Confirmó su alternativa
Con Torbellino, el primero, negro bragado con 514 kilos, Julián confirmó su alternativa y perfiló su hondo toreo. Algunos desajustes, sobre todo con la mano zurda, no fueron óbice para construir con aseo su faena. Media trasera y descabello al segundo intento. Le llamaron al tercio.
Mario del Olmo aprovechó la ocasión y cortó una oreja, protestada, luego de una labor entre altibajos ante Don Goyo, el quinto, cárdeno con 542 kilos. Por momentos, el muchacho tlaxcalteca, abandonándose, ligó los derechazos con limpio trazo de muñecas. Pero no hubo estructura, plan, para conservar nivel y distancia ante un bicho gazapón, que arreaba de pronto y después buscaba al torero. Pinchazo y entera. El regalito del biombo --presidido por Heriberto Lafranchi-- es lo de menos. Con el tercero, Califa, castaño ojinegro con 508 kilos, estuvo mejor, con la cabeza fría y la sangre caliente. Por ello pudo hilvanar algunas series a pesar de la mansedumbre del burel que buscaba la querencia. Dos pinchazos y descabello al sexto golpe. Saludó desde el tercio.

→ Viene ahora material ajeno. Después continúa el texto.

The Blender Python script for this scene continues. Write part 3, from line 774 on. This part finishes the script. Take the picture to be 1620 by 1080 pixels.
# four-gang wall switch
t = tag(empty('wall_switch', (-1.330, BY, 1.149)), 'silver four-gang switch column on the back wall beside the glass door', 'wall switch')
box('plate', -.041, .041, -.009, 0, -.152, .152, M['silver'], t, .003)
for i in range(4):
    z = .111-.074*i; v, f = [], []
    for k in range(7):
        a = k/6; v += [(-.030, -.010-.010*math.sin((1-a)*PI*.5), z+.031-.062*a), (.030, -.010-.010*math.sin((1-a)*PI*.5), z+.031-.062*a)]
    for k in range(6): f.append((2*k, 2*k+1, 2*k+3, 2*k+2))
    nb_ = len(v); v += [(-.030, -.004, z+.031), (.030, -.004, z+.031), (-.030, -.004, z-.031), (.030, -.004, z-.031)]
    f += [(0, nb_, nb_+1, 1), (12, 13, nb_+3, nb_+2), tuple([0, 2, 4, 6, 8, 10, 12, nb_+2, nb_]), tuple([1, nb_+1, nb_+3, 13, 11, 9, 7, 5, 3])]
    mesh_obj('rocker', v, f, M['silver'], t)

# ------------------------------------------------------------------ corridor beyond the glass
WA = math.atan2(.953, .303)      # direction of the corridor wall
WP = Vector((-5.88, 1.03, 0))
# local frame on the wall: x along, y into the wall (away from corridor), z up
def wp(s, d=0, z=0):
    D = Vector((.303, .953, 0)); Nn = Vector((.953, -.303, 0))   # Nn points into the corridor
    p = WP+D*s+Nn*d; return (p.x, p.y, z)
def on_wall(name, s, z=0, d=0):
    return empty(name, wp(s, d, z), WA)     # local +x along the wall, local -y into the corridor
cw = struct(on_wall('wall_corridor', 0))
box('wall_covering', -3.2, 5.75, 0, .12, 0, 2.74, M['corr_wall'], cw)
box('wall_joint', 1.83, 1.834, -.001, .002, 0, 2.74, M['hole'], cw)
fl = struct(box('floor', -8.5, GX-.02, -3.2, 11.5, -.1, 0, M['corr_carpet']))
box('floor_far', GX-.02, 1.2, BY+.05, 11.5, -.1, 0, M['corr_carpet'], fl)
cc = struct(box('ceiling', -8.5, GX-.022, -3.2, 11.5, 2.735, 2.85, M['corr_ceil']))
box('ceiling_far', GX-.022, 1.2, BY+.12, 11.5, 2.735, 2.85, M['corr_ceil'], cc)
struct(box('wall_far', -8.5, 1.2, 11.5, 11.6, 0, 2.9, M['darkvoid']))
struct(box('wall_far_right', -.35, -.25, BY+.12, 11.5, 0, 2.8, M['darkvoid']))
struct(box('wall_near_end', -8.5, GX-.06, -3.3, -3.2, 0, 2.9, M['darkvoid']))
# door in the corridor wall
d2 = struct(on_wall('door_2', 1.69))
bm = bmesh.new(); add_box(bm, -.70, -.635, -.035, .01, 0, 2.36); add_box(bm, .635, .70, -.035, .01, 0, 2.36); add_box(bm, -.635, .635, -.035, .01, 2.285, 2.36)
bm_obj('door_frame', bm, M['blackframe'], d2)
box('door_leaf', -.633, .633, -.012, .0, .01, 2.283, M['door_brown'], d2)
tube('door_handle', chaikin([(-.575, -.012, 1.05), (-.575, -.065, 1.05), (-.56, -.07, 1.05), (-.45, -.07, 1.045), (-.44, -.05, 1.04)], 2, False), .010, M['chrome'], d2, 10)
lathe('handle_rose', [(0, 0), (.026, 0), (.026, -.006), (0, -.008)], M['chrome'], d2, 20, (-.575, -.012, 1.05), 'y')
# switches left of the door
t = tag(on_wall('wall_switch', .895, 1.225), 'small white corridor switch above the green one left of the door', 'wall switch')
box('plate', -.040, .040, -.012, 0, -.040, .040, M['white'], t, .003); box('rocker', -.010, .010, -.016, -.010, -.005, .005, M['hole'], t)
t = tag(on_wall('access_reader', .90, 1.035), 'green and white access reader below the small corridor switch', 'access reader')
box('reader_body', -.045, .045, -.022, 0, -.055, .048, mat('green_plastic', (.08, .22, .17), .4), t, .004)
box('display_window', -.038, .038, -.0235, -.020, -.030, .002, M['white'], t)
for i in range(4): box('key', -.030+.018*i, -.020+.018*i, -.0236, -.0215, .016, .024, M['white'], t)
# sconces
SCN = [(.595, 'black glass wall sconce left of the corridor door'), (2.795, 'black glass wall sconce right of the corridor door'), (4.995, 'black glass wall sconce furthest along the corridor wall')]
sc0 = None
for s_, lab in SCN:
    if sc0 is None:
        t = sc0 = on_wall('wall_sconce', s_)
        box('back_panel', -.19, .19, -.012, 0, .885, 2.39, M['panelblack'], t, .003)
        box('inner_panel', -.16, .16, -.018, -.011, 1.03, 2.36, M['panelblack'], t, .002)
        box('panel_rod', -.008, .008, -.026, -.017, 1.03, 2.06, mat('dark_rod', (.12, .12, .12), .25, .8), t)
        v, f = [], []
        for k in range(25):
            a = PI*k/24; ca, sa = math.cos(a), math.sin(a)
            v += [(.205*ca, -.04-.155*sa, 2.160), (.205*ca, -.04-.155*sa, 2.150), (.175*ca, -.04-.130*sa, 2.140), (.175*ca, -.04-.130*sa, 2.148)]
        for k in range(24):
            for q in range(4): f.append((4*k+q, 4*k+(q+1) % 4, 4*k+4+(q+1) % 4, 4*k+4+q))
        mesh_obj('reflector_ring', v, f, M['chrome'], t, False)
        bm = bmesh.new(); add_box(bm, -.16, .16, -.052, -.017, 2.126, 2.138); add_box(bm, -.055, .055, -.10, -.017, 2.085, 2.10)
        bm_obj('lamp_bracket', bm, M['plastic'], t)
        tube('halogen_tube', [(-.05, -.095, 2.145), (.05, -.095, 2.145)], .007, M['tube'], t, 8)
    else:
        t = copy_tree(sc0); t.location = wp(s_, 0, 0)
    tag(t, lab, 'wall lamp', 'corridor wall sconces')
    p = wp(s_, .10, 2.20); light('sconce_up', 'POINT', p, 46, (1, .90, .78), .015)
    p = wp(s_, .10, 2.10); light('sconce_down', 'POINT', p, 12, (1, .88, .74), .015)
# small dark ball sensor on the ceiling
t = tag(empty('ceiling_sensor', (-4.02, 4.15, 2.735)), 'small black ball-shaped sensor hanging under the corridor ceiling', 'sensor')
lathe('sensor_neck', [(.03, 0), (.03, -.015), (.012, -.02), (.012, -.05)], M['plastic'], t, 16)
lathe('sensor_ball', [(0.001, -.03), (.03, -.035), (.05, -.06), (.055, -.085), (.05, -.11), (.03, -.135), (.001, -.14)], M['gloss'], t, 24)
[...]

Miguel Espinosa Armillita, el primer espada, enfrentó a Emperador, negro entrepelado con 554 kilos, de incierta acometida, con el que estuvo bien, a secas, cuando se acomodó, sobre todo con la izquierda. Pero cuando el bicho se rajó el espada claudicó también. Dos pinchazos, aviso y media estocada. Y con el cuarto, Granadino, castaño ojinegro con 515 kilos, sublimó los derechazos en una larga y sentida tanda de ocho pases... para luego perder la brújula a la par con la sosería del enemigo. Pinchazo, media trasera y descabello. Le silbaron.
Tarde inolvidable. El Juli seguirá soñando. Nosotros, cada vez que recordemos, también.